Michael Naumann, cultural adviser to Chancellor Gerhard Schroeder, said last Friday that funding to memorials “at authentic locations” will increase from $16 million in 2000 to $27 million in 2003. Among them are Dachau, Buchenwald, Ravensbrueck and Sachsenhausen.

Directors of several memorials have long warned that their archives and exhibitions are deteriorating through overuse, lack of protection and understaffing.

In addition, some sites in the former East Germany are digging themselves out from decades of Communist influence on their presentation of history.

Among the sites to be funded are Berlin’s “Topography of Terror,” a document center and exhibit about the history of the SS; the House of the Wannsee Conference, where the Holocaust was planned; the Memorial to German Resistance; and a memorial concerning the Berlin Wall.

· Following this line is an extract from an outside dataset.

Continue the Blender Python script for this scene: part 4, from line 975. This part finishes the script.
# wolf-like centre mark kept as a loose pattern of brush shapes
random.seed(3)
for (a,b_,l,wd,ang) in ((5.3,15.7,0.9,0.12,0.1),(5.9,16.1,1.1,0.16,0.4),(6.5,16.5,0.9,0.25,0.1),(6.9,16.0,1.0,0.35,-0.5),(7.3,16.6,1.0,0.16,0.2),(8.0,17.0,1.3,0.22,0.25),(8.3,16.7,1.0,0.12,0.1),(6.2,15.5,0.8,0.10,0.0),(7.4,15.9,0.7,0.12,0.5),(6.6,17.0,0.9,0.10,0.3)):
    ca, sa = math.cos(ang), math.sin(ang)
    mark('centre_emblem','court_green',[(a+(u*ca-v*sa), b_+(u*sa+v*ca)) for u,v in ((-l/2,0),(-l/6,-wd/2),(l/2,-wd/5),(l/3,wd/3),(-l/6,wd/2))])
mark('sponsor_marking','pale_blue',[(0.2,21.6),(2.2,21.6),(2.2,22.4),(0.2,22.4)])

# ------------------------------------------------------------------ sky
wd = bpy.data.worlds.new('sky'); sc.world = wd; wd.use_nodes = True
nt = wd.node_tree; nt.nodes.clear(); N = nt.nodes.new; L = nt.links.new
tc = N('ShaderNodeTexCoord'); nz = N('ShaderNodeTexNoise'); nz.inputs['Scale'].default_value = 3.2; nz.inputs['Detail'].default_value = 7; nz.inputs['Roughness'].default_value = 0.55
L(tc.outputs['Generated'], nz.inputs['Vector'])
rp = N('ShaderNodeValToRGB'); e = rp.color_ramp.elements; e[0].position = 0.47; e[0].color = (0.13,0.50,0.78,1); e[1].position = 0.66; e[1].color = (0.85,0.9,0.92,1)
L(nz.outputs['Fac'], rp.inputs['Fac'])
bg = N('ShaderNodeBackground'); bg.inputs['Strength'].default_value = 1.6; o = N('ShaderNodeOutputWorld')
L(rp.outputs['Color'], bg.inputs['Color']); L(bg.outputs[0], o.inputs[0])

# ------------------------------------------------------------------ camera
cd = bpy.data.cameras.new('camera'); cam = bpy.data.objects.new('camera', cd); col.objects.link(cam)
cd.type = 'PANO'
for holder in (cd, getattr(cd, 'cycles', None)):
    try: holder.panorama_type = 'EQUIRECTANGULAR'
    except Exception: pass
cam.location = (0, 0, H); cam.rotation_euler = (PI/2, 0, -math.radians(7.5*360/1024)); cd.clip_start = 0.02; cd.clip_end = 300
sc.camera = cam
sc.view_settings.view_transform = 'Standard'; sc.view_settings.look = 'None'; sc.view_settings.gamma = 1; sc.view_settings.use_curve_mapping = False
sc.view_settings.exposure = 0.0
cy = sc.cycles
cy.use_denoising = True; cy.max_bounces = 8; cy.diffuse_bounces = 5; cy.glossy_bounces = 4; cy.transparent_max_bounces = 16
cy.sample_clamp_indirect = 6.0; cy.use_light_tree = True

The funding has nothing to do with the planned national Holocaust memorial in Berlin, to be located on a stretch of former no-man’s land that divided East and West Berlin.

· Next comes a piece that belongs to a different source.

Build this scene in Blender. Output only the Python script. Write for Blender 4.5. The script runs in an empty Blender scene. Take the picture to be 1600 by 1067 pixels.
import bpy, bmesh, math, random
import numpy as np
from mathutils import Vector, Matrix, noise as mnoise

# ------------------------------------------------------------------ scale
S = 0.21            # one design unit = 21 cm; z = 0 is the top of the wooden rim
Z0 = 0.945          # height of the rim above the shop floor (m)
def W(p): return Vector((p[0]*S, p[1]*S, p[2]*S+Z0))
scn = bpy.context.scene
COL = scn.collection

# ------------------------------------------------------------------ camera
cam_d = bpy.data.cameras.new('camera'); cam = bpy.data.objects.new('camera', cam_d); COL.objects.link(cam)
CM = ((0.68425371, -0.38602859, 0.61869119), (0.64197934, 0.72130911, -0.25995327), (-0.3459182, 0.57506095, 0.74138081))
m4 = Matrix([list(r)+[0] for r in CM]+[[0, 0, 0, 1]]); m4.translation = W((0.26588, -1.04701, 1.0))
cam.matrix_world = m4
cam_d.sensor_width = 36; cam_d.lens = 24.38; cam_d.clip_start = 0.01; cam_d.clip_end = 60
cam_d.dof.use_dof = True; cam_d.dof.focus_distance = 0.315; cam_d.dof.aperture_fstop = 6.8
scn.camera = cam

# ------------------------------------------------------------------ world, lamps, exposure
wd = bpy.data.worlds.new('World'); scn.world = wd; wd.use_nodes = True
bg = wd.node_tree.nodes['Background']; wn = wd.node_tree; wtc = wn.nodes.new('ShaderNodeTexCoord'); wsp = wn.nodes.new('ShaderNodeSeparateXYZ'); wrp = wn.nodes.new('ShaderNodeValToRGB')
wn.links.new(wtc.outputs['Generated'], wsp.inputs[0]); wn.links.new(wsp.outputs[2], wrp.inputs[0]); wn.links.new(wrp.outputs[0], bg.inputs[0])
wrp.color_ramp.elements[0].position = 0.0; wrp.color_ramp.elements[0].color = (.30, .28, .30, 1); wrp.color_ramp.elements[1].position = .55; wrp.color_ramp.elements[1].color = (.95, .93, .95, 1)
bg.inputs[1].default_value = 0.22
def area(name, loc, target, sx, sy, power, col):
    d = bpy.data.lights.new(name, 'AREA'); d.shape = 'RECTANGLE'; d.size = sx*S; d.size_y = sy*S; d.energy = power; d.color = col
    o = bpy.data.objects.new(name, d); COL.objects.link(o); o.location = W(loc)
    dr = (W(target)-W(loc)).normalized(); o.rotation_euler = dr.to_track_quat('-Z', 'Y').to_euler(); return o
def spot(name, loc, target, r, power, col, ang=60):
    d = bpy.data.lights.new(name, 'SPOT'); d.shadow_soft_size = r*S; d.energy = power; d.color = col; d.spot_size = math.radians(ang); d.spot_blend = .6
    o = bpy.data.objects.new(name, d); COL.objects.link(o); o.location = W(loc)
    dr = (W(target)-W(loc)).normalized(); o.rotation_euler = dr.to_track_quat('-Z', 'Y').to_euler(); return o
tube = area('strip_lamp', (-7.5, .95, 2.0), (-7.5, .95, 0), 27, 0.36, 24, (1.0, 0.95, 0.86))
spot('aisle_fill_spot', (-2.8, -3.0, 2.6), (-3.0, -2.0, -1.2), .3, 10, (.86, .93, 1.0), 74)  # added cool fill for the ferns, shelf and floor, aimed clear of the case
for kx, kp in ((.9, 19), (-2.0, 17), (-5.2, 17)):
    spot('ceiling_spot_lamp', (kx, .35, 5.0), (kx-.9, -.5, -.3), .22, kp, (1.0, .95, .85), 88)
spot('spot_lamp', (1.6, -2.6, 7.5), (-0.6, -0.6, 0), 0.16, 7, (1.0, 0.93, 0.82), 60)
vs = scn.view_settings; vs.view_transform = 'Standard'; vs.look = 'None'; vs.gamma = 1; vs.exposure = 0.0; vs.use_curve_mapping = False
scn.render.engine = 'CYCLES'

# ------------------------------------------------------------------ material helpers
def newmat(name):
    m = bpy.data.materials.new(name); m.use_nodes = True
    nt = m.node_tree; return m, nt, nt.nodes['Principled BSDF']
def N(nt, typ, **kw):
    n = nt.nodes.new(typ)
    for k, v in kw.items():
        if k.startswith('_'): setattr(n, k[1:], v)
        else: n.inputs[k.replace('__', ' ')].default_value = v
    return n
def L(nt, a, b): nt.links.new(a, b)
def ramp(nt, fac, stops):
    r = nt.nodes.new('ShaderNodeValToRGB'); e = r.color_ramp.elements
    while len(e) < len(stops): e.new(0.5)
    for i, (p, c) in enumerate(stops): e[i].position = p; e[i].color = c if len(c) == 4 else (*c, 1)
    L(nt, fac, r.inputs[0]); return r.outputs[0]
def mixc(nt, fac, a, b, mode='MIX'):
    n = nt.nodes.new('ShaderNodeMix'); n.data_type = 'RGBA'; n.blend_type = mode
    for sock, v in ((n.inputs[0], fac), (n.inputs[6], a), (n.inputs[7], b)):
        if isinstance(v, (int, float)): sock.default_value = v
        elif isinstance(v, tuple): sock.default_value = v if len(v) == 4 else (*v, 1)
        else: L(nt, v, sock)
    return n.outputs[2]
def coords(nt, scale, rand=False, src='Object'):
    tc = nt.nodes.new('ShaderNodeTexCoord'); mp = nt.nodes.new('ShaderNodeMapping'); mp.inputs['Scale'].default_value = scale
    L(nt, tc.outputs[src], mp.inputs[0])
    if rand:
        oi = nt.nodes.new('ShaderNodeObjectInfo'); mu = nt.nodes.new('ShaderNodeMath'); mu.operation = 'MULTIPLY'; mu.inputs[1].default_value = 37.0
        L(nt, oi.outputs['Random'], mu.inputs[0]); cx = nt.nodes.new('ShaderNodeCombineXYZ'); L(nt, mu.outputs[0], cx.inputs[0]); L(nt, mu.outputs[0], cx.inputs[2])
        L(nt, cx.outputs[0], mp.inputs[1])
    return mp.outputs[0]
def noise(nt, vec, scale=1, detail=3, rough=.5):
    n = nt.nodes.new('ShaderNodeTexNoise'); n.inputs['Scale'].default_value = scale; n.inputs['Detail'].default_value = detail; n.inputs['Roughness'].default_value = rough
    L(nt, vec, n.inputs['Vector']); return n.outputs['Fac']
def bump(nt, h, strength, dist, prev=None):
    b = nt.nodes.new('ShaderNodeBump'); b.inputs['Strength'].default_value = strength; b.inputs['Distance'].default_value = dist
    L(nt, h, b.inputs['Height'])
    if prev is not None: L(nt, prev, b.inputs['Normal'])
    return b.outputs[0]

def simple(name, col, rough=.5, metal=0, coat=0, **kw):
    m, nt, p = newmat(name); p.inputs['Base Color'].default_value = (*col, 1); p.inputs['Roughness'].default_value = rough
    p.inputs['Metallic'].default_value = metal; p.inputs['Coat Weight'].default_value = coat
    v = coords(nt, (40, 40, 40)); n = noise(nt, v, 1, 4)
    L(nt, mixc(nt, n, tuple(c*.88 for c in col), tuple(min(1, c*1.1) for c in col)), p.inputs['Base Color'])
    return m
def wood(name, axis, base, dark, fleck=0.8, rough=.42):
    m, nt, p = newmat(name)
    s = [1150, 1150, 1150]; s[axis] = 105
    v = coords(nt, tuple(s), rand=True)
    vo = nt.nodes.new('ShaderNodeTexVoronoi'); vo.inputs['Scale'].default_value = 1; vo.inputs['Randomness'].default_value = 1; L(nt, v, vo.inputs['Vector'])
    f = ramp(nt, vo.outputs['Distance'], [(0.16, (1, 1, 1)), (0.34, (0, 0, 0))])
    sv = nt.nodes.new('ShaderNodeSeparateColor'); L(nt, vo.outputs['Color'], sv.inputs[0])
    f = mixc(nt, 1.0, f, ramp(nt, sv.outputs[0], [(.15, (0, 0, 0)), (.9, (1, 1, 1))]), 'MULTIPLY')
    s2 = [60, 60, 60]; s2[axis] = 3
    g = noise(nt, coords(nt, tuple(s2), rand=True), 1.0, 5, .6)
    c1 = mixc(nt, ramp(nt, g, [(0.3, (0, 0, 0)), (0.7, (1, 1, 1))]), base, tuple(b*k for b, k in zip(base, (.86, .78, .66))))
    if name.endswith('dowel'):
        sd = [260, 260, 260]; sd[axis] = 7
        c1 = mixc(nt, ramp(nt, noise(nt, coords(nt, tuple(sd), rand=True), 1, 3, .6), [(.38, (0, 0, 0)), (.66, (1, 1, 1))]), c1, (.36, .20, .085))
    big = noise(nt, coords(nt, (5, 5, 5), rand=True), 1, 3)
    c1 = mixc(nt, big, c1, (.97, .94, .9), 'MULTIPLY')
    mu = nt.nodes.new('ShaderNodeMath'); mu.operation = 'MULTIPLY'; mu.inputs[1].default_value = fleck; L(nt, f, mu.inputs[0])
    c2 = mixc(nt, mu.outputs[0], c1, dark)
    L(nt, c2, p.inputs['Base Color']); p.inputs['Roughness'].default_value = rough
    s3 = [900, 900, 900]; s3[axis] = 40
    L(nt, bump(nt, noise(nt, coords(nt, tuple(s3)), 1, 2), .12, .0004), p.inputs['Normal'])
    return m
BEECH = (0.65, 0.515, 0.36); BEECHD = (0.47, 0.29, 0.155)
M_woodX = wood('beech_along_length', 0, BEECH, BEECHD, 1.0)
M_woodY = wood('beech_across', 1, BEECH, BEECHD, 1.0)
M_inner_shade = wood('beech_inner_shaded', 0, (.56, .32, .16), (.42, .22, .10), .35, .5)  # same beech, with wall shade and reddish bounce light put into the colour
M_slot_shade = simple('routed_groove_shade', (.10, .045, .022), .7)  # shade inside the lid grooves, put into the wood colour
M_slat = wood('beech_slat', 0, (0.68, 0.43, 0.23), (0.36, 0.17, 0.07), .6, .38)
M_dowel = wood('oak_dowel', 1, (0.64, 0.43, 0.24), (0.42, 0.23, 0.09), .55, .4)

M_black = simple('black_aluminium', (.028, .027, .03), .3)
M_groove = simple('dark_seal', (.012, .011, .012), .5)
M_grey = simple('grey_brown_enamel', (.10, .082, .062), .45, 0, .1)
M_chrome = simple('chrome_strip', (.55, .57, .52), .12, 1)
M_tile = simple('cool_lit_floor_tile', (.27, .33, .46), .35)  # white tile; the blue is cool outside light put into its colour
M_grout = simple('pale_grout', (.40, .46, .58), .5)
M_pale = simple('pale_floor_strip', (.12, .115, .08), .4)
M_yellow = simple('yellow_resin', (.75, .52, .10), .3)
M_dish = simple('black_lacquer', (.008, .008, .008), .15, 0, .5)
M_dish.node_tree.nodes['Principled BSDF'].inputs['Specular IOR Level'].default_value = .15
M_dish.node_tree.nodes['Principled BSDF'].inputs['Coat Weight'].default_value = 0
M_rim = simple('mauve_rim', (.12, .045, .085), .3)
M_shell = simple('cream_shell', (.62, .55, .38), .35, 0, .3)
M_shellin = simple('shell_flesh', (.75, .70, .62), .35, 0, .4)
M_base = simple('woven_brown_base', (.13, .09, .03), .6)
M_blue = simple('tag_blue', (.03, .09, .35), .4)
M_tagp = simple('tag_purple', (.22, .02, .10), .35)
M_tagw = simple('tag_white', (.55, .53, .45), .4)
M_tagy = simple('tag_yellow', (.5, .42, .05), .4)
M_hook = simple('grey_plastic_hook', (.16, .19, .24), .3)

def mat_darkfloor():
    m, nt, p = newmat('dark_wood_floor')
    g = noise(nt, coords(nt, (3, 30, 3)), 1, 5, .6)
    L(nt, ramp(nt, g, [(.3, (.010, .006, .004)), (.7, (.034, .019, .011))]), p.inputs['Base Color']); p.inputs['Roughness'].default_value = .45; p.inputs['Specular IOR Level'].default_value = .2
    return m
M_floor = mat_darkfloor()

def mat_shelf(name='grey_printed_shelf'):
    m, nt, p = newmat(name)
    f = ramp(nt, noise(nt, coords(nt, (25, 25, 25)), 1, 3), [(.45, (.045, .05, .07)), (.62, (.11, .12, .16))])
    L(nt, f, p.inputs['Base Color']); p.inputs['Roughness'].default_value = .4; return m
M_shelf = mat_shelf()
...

Critics have said the memorial, approved by the German Parliament last month, would attract graffiti and require extra protection. The memorial to the murdered Jews of Europe, designed by American architect Peter Eisenman, will cost an estimated $11 million.

Also last Friday, Naumann asked Berlin to fulfill its promise to create a memorial to the 500,000 murdered Roma — also known as Gypsies. Mayor Eberhard Diepgen firmly stated his opposition to further memorials in Berlin after the Parliament approved the memorial to the Jews.

Naumann said Friday that the Eisenman memorial did not exempt Berlin from its responsibility to the Roma.

In the past, Diepgen had suggested that a memorial for them be created on the eastern fringes of Berlin, where the Nazis established a collection camp for them in 1936. Today, young extremists often hang out on the edges of Berlin.

Attacks on foreigners have increased in the former East Germany in the past year.